» Input data:
** Start **

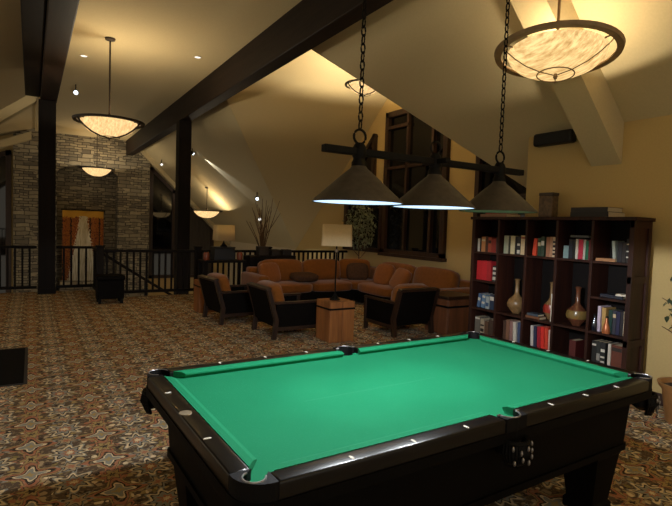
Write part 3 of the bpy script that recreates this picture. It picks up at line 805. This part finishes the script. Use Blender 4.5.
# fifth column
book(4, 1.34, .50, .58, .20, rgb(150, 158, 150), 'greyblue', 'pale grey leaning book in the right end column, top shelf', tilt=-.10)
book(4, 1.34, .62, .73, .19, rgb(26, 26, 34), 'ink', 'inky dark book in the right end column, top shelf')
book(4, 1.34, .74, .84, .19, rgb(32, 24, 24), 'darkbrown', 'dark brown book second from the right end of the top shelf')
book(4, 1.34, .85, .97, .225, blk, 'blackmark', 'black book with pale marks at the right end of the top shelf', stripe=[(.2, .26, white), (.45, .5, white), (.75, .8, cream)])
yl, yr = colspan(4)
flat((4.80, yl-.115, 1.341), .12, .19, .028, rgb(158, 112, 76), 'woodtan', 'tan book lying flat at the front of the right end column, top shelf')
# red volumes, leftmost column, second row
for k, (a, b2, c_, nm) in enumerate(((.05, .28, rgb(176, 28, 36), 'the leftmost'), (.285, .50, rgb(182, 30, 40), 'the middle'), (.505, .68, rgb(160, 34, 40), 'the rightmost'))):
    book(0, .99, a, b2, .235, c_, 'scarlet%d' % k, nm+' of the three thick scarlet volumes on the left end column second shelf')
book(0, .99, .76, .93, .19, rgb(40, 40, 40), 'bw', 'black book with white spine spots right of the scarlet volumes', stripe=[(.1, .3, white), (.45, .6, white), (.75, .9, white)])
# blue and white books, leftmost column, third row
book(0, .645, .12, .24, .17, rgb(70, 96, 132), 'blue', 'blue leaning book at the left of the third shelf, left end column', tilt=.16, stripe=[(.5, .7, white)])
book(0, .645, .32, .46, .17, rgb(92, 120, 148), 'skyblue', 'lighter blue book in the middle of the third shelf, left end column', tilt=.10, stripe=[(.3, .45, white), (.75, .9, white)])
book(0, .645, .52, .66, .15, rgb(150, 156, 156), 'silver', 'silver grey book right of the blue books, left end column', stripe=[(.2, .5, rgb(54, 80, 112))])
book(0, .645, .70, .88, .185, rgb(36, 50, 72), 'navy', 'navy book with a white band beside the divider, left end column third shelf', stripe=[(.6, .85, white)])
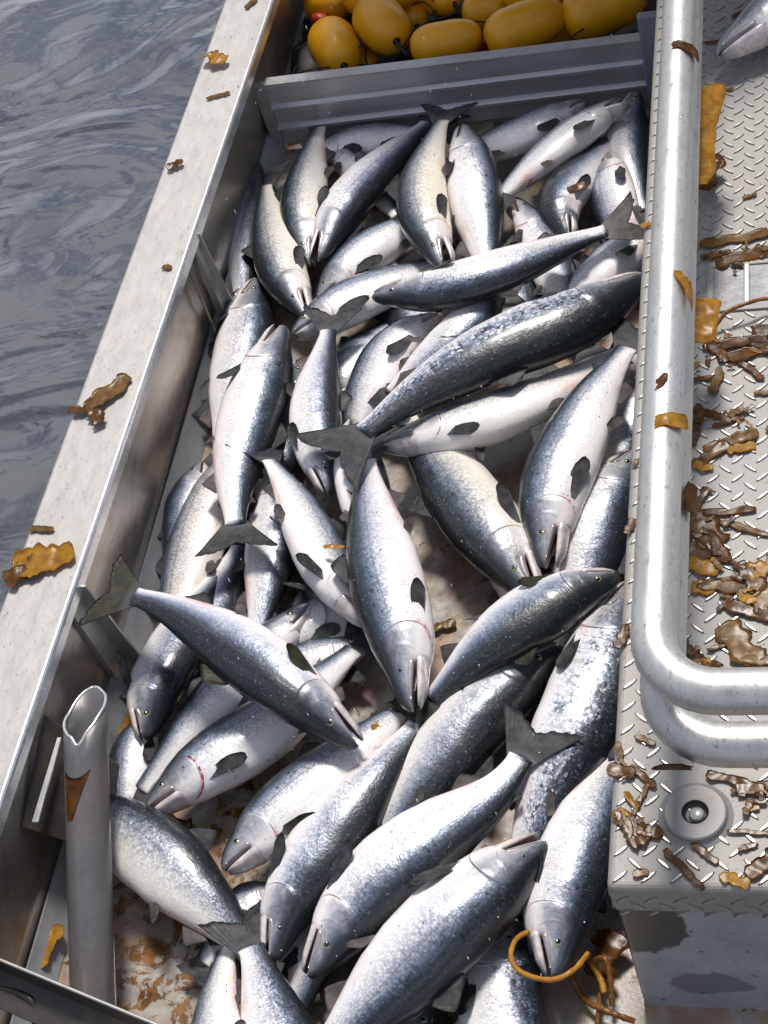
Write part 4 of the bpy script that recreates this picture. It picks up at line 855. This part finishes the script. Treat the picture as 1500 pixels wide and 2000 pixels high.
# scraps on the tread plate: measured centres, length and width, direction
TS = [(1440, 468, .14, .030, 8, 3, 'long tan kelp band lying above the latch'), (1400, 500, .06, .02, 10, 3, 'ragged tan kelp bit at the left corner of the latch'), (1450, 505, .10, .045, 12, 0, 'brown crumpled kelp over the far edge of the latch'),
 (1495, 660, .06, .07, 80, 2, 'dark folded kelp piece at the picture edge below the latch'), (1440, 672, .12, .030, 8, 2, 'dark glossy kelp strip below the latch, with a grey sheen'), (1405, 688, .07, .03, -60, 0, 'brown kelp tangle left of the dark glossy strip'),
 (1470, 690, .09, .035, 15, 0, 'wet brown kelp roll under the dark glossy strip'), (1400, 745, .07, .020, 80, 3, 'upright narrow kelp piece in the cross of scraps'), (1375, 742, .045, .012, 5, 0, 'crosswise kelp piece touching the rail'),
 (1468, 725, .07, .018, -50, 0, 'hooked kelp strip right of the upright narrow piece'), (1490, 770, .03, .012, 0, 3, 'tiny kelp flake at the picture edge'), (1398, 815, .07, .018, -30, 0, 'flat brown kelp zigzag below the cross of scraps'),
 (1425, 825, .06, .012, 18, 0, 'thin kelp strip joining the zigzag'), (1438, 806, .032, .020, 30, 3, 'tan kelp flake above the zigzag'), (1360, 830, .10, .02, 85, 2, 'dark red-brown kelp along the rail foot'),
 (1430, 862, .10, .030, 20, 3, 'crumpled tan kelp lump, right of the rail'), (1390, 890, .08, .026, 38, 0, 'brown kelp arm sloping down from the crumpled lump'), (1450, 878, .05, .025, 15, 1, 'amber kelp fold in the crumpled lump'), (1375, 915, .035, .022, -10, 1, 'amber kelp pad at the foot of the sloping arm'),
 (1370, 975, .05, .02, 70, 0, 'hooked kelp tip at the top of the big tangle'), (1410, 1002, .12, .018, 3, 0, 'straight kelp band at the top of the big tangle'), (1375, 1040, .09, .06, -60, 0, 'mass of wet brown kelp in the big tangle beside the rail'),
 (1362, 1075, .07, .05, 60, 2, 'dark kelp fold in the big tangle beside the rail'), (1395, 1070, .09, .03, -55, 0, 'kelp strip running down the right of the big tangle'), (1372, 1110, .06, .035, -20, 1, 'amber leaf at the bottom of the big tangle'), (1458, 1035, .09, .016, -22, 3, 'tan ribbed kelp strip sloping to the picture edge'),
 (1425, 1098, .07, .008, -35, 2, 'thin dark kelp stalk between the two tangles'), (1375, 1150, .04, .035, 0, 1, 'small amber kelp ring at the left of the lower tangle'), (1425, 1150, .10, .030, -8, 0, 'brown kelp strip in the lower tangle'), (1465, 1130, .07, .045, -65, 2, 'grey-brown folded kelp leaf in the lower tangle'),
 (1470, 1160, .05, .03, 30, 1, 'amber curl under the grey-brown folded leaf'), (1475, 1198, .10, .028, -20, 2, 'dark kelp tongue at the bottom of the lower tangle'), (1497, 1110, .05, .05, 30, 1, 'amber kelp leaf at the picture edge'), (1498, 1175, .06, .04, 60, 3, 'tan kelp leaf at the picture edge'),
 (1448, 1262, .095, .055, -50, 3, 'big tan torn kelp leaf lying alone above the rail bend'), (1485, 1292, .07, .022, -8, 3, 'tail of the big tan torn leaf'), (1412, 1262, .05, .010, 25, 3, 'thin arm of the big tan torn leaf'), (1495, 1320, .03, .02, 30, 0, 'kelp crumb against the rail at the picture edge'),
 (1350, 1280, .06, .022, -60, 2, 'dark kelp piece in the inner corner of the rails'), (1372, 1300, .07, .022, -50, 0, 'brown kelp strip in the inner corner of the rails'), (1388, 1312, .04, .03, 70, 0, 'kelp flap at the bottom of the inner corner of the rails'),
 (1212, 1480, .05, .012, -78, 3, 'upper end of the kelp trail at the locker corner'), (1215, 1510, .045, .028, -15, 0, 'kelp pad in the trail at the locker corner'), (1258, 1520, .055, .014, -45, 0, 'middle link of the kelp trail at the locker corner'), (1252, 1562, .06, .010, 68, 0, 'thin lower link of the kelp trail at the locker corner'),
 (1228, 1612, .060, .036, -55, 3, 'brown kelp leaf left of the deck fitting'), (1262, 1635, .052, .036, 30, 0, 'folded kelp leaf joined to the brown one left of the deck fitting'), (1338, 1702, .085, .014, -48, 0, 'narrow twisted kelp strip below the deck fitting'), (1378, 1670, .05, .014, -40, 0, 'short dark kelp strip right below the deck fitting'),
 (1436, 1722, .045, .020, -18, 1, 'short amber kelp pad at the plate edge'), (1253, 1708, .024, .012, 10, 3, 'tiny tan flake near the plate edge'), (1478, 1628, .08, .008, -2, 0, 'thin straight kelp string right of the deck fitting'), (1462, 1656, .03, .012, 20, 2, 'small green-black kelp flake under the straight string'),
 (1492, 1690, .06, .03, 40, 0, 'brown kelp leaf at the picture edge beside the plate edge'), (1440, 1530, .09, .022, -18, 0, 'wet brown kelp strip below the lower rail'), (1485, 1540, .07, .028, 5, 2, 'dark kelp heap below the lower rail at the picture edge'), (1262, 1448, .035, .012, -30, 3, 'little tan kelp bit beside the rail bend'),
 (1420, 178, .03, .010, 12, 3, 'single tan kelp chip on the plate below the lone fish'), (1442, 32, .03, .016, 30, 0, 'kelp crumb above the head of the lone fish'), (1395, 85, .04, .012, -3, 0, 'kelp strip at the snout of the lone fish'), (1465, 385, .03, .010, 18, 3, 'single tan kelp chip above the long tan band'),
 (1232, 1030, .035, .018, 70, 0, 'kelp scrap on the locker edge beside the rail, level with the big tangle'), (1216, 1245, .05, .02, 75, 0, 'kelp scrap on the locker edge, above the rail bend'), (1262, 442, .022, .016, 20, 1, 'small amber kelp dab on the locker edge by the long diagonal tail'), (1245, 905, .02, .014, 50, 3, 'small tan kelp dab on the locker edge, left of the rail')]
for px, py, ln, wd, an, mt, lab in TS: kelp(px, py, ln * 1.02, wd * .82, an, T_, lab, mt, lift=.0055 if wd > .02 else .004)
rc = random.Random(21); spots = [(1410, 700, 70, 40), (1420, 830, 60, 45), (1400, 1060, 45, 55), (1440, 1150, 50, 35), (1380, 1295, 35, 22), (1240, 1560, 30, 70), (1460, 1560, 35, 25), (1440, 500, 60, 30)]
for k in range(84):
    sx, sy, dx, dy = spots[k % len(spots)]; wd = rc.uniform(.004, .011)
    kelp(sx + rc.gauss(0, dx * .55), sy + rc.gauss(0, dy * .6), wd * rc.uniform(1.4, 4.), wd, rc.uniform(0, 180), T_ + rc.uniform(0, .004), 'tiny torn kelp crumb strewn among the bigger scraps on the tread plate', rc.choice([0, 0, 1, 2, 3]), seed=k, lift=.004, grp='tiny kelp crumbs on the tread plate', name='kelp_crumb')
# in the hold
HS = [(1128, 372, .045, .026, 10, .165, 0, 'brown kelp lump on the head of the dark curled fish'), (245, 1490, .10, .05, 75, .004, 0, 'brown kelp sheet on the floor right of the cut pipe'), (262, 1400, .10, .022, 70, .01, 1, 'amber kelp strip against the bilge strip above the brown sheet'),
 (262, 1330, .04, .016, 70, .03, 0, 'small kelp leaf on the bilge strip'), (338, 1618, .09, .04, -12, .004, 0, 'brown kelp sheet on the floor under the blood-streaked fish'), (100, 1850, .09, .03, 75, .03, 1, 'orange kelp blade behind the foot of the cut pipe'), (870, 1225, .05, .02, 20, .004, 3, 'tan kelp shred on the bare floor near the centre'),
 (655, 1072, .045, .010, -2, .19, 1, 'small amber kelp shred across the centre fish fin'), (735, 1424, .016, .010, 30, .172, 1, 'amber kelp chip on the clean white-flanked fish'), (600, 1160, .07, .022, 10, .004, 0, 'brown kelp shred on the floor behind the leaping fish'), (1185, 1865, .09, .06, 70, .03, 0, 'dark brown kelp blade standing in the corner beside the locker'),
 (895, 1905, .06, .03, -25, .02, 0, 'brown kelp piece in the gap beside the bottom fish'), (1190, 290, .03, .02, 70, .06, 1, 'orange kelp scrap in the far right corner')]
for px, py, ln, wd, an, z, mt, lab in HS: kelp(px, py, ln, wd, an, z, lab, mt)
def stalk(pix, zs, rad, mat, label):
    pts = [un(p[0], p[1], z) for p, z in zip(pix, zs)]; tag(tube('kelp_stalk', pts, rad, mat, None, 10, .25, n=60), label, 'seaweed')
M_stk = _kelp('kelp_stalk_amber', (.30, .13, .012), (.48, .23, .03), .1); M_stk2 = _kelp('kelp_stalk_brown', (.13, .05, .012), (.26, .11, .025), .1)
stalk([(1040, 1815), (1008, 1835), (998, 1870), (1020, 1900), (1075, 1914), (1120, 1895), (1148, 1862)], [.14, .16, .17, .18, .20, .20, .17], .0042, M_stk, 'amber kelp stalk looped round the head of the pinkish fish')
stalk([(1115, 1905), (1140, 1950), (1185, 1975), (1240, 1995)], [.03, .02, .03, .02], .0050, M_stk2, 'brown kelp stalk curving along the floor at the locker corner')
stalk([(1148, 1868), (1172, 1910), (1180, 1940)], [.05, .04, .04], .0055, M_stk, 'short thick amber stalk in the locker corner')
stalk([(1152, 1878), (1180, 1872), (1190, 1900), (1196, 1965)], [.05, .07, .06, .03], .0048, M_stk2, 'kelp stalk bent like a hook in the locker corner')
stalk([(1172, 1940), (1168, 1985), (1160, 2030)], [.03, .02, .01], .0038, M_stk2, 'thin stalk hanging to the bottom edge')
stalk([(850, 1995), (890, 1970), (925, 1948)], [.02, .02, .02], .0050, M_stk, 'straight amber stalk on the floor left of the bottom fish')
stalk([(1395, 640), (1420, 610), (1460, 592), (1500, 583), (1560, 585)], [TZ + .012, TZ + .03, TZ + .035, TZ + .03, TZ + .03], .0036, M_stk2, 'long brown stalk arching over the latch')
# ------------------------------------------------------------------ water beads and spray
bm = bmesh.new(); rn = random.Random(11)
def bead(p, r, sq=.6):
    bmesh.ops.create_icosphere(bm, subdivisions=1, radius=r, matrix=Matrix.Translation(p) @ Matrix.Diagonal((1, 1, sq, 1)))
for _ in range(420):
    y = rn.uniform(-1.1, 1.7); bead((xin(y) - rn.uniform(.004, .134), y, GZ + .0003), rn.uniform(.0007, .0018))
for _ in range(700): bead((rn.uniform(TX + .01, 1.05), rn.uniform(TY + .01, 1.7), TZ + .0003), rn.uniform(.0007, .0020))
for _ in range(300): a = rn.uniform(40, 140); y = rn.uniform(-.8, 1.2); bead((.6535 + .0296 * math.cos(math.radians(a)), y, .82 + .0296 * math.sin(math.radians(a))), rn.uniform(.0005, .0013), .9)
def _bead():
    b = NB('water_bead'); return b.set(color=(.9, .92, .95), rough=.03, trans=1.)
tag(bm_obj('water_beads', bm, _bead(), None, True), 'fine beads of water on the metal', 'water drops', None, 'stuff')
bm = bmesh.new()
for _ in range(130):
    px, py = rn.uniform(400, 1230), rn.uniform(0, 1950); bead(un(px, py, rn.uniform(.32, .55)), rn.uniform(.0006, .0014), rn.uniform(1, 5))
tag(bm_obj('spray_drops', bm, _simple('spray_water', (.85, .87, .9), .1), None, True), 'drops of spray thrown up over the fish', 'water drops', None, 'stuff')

** End **

» Problem requirements: Without any pictures, reproduce the lines from the first one in the material through the line that has "book(0, .645, .70, .88, .185, rgb(36, 50, 72), 'navy', 'navy", exactly as they appear.

» Reply to the exercise:
Write part 3 of the bpy script that recreates this picture. It picks up at line 805. This part finishes the script. Use Blender 4.5.
# fifth column
book(4, 1.34, .50, .58, .20, rgb(150, 158, 150), 'greyblue', 'pale grey leaning book in the right end column, top shelf', tilt=-.10)
book(4, 1.34, .62, .73, .19, rgb(26, 26, 34), 'ink', 'inky dark book in the right end column, top shelf')
book(4, 1.34, .74, .84, .19, rgb(32, 24, 24), 'darkbrown', 'dark brown book second from the right end of the top shelf')
book(4, 1.34, .85, .97, .225, blk, 'blackmark', 'black book with pale marks at the right end of the top shelf', stripe=[(.2, .26, white), (.45, .5, white), (.75, .8, cream)])
yl, yr = colspan(4)
flat((4.80, yl-.115, 1.341), .12, .19, .028, rgb(158, 112, 76), 'woodtan', 'tan book lying flat at the front of the right end column, top shelf')
# red volumes, leftmost column, second row
for k, (a, b2, c_, nm) in enumerate(((.05, .28, rgb(176, 28, 36), 'the leftmost'), (.285, .50, rgb(182, 30, 40), 'the middle'), (.505, .68, rgb(160, 34, 40), 'the rightmost'))):
    book(0, .99, a, b2, .235, c_, 'scarlet%d' % k, nm+' of the three thick scarlet volumes on the left end column second shelf')
book(0, .99, .76, .93, .19, rgb(40, 40, 40), 'bw', 'black book with white spine spots right of the scarlet volumes', stripe=[(.1, .3, white), (.45, .6, white), (.75, .9, white)])
# blue and white books, leftmost column, third row
book(0, .645, .12, .24, .17, rgb(70, 96, 132), 'blue', 'blue leaning book at the left of the third shelf, left end column', tilt=.16, stripe=[(.5, .7, white)])
book(0, .645, .32, .46, .17, rgb(92, 120, 148), 'skyblue', 'lighter blue book in the middle of the third shelf, left end column', tilt=.10, stripe=[(.3, .45, white), (.75, .9, white)])
book(0, .645, .52, .66, .15, rgb(150, 156, 156), 'silver', 'silver grey book right of the blue books, left end column', stripe=[(.2, .5, rgb(54, 80, 112))])
book(0, .645, .70, .88, .185, rgb(36, 50, 72), 'navy', 'navy book with a white band beside the divider, left end column third shelf', stripe=[(.6, .85, white)])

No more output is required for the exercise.